As federal judge Jack Weinstein put it in a ruling on later litigation: "The Navy, though aware of the hazards posed by asbestos dust, in its urge to build its warships as quickly as possible, did not inform workers of the dangers and neglected to make available protective precautions." Indeed, the judge noted, "The evidence produced indicates that these risks were known to Government officials at least as high as the highest Navy personnel and probably known to the President of the United States."

 

Unlike servicemen, civilian defense workers have no automatic right to public compensation for losses sustained in the course of serving the nation, nor can they sue the government itself given its sovereign immunity.
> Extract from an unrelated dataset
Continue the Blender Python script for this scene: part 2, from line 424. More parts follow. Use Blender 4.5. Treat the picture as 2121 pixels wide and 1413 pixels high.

When former Brooklyn Navy Yard workers began growing ill in considerable numbers they discovered as much, with Judge Weinstein ruling against them on the legalities, even though he said "there's no doubt" in his mind "that the Government is primarily responsible as a factual matter."

 

By that time trial lawyers had come up with what may be the most lucrative idea to have occurred at that point to any attorneys in American history: They would sue the companies that supplied the asbestos. It didn't matter that it had been the shipyards and not the suppliers whose workplace practices determined the extent to which workers would be exposed to asbestos dust. The lawyers would charge that the supplying companies had not taken adequate steps to warn downstream workers of the risks-despite the fact that it is unlikely that the Navy would have welcomed such warnings, or even necessarily permitted them to reach its workers. Indeed, asbestos requisitioned by the federal government from private companies in generic form for its GSA stockpile was shipped to final workplaces in burlap sacks bearing no warning labels whatsoever. Yet over the course of the litigation, the allegation that manufacturers should have slapped warning labels on asbestos-containing products has been enough to bankrupt dozens of private companies.

 

Eventually, two and a half million civilians worked in the wartime shipbuilding program, and a high percentage of them were exposed to asbestos in the stiflingly close conditions of ships' interiors under conditions that fell far short of safe industrial practice by the standards of the time, let alone today. Over the years, lawyers on both sides of the asbestos wars have estimated that of claimants who've fallen seriously ill because of exposure to the mineral, half or more may have encountered it while working on ships outfitted for use in World War II.

 

The consequences did not end with the wartime emergency. As we well know now, sectors of private industry in the postwar 1950s were more careless in their use of asbestos than was justified by the scientific knowledge in place even by the 1930s. It is not hard to imagine one possible reason: Lax habits of industrial hygiene accepted during the war years were perpetuated in the veteran-staffed postwar civilian industry, as neither managers nor workers are likely to have treated with adequate respect a danger they had lately seen treated so lightly.

 

Not only did the Defense Department never shoulder any moral responsibility for asbestos illness, but it continued to prescribe the use of the substance long after the war had ended. Even decades later, when litigation had broken out and asbestos suppliers were fast fleeing the business, Pentagon procurement officials refused to consider the use of substitutes and turned down a manufacturer's offer to reformulate its product without the mineral.

 

By now, all the "primary" asbestos manufacturers have long since been forced into bankruptcy by product liability litigation, and the lawyers have moved on to bankrupt dozens of "secondary" defendants that did not see themselves as being in the asbestos business but used the mineral as an ingredient in flooring, wallboard, cement, or countless other building materials. They are moving on to demand billions from "tertiary" defendants whose connection with the substance was yet more remote. Meanwhile, the federal government steadfastly refuses to accept even moral responsibility for its central role in the tragedy.